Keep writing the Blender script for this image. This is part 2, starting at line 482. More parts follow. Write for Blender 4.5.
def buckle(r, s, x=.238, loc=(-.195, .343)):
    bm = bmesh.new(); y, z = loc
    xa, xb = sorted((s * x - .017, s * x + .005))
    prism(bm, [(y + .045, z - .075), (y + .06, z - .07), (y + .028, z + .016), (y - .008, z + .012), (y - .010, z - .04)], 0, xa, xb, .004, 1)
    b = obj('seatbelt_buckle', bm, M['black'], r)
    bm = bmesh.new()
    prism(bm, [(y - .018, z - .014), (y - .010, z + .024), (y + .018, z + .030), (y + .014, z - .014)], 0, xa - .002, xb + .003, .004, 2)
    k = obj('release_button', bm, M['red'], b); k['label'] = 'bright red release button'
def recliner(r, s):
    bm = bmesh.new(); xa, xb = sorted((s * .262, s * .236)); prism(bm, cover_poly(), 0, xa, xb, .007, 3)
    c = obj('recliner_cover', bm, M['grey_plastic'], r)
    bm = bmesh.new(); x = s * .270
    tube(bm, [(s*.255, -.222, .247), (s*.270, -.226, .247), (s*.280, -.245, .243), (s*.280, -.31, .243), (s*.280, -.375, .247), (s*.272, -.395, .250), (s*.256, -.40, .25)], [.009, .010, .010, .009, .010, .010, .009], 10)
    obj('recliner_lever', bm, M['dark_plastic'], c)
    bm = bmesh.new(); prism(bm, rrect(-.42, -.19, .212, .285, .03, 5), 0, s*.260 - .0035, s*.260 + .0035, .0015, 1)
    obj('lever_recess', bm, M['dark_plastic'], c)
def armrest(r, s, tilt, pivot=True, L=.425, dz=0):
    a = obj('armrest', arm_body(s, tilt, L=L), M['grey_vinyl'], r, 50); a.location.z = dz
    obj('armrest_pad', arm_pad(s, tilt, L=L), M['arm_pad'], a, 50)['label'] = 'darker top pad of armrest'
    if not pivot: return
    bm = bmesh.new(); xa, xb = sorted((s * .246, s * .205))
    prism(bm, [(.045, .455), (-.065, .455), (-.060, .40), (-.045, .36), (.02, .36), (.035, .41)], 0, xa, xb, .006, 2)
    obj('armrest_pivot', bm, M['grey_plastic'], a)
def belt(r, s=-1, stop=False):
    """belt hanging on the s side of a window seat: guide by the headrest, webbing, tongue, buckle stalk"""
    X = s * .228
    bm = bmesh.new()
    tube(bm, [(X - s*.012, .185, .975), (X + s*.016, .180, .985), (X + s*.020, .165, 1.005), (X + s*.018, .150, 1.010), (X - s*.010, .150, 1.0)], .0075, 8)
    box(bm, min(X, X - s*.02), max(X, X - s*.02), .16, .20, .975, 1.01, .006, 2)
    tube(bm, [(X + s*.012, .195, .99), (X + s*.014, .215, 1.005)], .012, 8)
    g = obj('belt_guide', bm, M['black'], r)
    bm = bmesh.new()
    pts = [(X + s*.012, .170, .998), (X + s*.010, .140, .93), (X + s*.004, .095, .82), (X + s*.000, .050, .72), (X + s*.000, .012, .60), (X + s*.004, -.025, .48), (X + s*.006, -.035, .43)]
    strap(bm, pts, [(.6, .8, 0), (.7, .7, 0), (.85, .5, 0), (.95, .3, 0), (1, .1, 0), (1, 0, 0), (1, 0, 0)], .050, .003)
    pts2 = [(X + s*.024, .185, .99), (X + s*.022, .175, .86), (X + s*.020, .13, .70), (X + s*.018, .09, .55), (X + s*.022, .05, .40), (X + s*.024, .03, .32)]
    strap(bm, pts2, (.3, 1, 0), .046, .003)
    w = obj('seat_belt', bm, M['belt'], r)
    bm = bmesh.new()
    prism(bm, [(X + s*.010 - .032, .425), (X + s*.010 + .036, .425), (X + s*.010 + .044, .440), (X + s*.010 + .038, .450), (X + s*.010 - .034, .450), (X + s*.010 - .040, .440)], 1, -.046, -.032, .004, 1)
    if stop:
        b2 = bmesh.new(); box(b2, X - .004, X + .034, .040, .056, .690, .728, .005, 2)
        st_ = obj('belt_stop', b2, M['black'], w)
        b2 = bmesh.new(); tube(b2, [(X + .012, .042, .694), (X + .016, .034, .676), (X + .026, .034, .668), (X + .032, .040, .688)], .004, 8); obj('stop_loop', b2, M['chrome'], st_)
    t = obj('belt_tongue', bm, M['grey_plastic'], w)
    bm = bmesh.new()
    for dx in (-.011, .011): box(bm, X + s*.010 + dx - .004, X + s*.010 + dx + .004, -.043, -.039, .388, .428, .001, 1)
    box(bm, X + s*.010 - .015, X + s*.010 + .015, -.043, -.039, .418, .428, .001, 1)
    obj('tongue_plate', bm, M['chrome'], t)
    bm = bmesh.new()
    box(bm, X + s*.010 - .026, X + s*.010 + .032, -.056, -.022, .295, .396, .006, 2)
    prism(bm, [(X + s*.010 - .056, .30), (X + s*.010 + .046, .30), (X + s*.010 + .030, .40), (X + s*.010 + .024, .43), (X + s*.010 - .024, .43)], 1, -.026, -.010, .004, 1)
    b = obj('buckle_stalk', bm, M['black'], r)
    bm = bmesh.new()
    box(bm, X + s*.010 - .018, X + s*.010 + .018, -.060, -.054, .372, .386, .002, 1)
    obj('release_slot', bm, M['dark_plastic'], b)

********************

▸ Stated problem
Transcribe all of the material exactly. Omit nothing.

▸ Answer to the problem
Keep writing the Blender script for this image. This is part 2, starting at line 482. More parts follow. Write for Blender 4.5.
def buckle(r, s, x=.238, loc=(-.195, .343)):
    bm = bmesh.new(); y, z = loc
    xa, xb = sorted((s * x - .017, s * x + .005))
    prism(bm, [(y + .045, z - .075), (y + .06, z - .07), (y + .028, z + .016), (y - .008, z + .012), (y - .010, z - .04)], 0, xa, xb, .004, 1)
    b = obj('seatbelt_buckle', bm, M['black'], r)
    bm = bmesh.new()
    prism(bm, [(y - .018, z - .014), (y - .010, z + .024), (y + .018, z + .030), (y + .014, z - .014)], 0, xa - .002, xb + .003, .004, 2)
    k = obj('release_button', bm, M['red'], b); k['label'] = 'bright red release button'
def recliner(r, s):
    bm = bmesh.new(); xa, xb = sorted((s * .262, s * .236)); prism(bm, cover_poly(), 0, xa, xb, .007, 3)
    c = obj('recliner_cover', bm, M['grey_plastic'], r)
    bm = bmesh.new(); x = s * .270
    tube(bm, [(s*.255, -.222, .247), (s*.270, -.226, .247), (s*.280, -.245, .243), (s*.280, -.31, .243), (s*.280, -.375, .247), (s*.272, -.395, .250), (s*.256, -.40, .25)], [.009, .010, .010, .009, .010, .010, .009], 10)
    obj('recliner_lever', bm, M['dark_plastic'], c)
    bm = bmesh.new(); prism(bm, rrect(-.42, -.19, .212, .285, .03, 5), 0, s*.260 - .0035, s*.260 + .0035, .0015, 1)
    obj('lever_recess', bm, M['dark_plastic'], c)
def armrest(r, s, tilt, pivot=True, L=.425, dz=0):
    a = obj('armrest', arm_body(s, tilt, L=L), M['grey_vinyl'], r, 50); a.location.z = dz
    obj('armrest_pad', arm_pad(s, tilt, L=L), M['arm_pad'], a, 50)['label'] = 'darker top pad of armrest'
    if not pivot: return
    bm = bmesh.new(); xa, xb = sorted((s * .246, s * .205))
    prism(bm, [(.045, .455), (-.065, .455), (-.060, .40), (-.045, .36), (.02, .36), (.035, .41)], 0, xa, xb, .006, 2)
    obj('armrest_pivot', bm, M['grey_plastic'], a)
def belt(r, s=-1, stop=False):
    """belt hanging on the s side of a window seat: guide by the headrest, webbing, tongue, buckle stalk"""
    X = s * .228
    bm = bmesh.new()
    tube(bm, [(X - s*.012, .185, .975), (X + s*.016, .180, .985), (X + s*.020, .165, 1.005), (X + s*.018, .150, 1.010), (X - s*.010, .150, 1.0)], .0075, 8)
    box(bm, min(X, X - s*.02), max(X, X - s*.02), .16, .20, .975, 1.01, .006, 2)
    tube(bm, [(X + s*.012, .195, .99), (X + s*.014, .215, 1.005)], .012, 8)
    g = obj('belt_guide', bm, M['black'], r)
    bm = bmesh.new()
    pts = [(X + s*.012, .170, .998), (X + s*.010, .140, .93), (X + s*.004, .095, .82), (X + s*.000, .050, .72), (X + s*.000, .012, .60), (X + s*.004, -.025, .48), (X + s*.006, -.035, .43)]
    strap(bm, pts, [(.6, .8, 0), (.7, .7, 0), (.85, .5, 0), (.95, .3, 0), (1, .1, 0), (1, 0, 0), (1, 0, 0)], .050, .003)
    pts2 = [(X + s*.024, .185, .99), (X + s*.022, .175, .86), (X + s*.020, .13, .70), (X + s*.018, .09, .55), (X + s*.022, .05, .40), (X + s*.024, .03, .32)]
    strap(bm, pts2, (.3, 1, 0), .046, .003)
    w = obj('seat_belt', bm, M['belt'], r)
    bm = bmesh.new()
    prism(bm, [(X + s*.010 - .032, .425), (X + s*.010 + .036, .425), (X + s*.010 + .044, .440), (X + s*.010 + .038, .450), (X + s*.010 - .034, .450), (X + s*.010 - .040, .440)], 1, -.046, -.032, .004, 1)
    if stop:
        b2 = bmesh.new(); box(b2, X - .004, X + .034, .040, .056, .690, .728, .005, 2)
        st_ = obj('belt_stop', b2, M['black'], w)
        b2 = bmesh.new(); tube(b2, [(X + .012, .042, .694), (X + .016, .034, .676), (X + .026, .034, .668), (X + .032, .040, .688)], .004, 8); obj('stop_loop', b2, M['chrome'], st_)
    t = obj('belt_tongue', bm, M['grey_plastic'], w)
    bm = bmesh.new()
    for dx in (-.011, .011): box(bm, X + s*.010 + dx - .004, X + s*.010 + dx + .004, -.043, -.039, .388, .428, .001, 1)
    box(bm, X + s*.010 - .015, X + s*.010 + .015, -.043, -.039, .418, .428, .001, 1)
    obj('tongue_plate', bm, M['chrome'], t)
    bm = bmesh.new()
    box(bm, X + s*.010 - .026, X + s*.010 + .032, -.056, -.022, .295, .396, .006, 2)
    prism(bm, [(X + s*.010 - .056, .30), (X + s*.010 + .046, .30), (X + s*.010 + .030, .40), (X + s*.010 + .024, .43), (X + s*.010 - .024, .43)], 1, -.026, -.010, .004, 1)
    b = obj('buckle_stalk', bm, M['black'], r)
    bm = bmesh.new()
    box(bm, X + s*.010 - .018, X + s*.010 + .018, -.060, -.054, .372, .386, .002, 1)
    obj('release_slot', bm, M['dark_plastic'], b)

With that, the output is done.